An avalanche of paper overwhelms most TIME staffers every week. But those involved in this week's cover story found themselves buried under something more than the usual pile of memos and files: Babel-like towers of catalogues listing everything from jewels to jelly beans. His office glutted with glossy booklets and brochures, Senior Writer Michael Demarest was astonished by the profusion of goods offered by specialty houses, though he has long consulted catalogues to meet his gardening needs. Indeed, he has admired the process ever since he managed to order, in French, a complicated engine part for his French sloop.

Reporter-Researcher Elizabeth Rudulph is less enthusiastic. The only time she ever ordered items (a turtleneck shirt, shorts, slacks) from a catalogue, she had to return them. Nothing fit. Since then, she has acquired a cocker spaniel who likes to chew catalogues and who, she thinks, might look dandy in a mail-order canine jogging suit. "It's a temptation," says Rudulph, "but I think I'll resist." Last week as Rudulph's office began to overflow with scores of catalogues, she noted that many are not only surprisingly soft sell but distinguished by their slim elegance.

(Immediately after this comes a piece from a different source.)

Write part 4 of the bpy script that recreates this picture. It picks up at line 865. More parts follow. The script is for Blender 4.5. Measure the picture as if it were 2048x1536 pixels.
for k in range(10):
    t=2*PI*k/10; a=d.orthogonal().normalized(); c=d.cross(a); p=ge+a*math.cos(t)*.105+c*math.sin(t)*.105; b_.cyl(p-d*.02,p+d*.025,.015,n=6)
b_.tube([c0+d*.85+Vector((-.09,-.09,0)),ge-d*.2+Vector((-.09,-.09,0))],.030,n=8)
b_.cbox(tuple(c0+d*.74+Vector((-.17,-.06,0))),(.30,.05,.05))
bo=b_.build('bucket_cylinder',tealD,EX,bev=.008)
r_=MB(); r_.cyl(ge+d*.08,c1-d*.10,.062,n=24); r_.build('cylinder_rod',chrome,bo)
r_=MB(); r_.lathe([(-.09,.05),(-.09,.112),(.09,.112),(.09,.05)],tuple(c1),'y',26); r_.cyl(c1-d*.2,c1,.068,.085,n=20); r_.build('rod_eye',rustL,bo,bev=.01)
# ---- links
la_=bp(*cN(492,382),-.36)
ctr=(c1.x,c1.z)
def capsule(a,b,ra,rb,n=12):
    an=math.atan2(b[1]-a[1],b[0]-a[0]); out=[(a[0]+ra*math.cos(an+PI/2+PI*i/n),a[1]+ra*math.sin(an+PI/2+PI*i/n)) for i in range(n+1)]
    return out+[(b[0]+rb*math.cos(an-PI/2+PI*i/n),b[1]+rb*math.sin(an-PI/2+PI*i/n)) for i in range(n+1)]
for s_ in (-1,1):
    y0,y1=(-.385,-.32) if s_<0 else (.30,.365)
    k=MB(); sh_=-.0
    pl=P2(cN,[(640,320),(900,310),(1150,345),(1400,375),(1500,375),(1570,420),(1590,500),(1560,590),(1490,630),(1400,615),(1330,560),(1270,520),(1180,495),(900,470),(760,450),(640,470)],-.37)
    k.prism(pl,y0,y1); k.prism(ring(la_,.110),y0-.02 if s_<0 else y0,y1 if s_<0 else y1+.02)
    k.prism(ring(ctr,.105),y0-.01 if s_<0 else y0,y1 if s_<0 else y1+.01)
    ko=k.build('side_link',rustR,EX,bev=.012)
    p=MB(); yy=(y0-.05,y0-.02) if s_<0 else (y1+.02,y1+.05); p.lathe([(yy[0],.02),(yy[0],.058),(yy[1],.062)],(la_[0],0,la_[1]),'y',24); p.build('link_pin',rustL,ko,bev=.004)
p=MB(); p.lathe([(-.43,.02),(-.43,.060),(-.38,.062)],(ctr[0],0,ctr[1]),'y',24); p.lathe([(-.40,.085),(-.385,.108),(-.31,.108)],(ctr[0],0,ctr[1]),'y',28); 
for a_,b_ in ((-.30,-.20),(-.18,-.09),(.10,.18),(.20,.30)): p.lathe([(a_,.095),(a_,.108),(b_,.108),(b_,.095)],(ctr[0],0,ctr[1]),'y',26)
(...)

Or as New York Correspondent Adam Zagorin put it, "Until I reported this story, I thought of a catalogue as something you sat on as a child to get a haircut. Nowadays you'd need a lot of them."

Big and small, handsome and clunky, catalogues have poured into the Houston home of TIME'S Lianne Hart at the rate of half a dozen a week. Six months ago, she ordered a stationery embosser. Says Hart: "Since then, I've been getting catalogues from companies that specialize in everything from hammers to feathered negligees." Correspondent Patricia Delaney of Chicago had no sooner finished her reporting for the story than she sat down to order Christmas gifts by catalogue. Plus one apparently irresistible present for herself: a $5 Australian pineapple peeler.

But probably nobody at TIME was more involved with catalogues than Photographer Carl Fischer, who was supplied with an estimated 500 for the cover photo. Fischer finds mail orders invaluable: "I loathe being crushed in department store crowds and dressing and undressing in those funny little rooms. So I've become an inveterate catalogue buyer."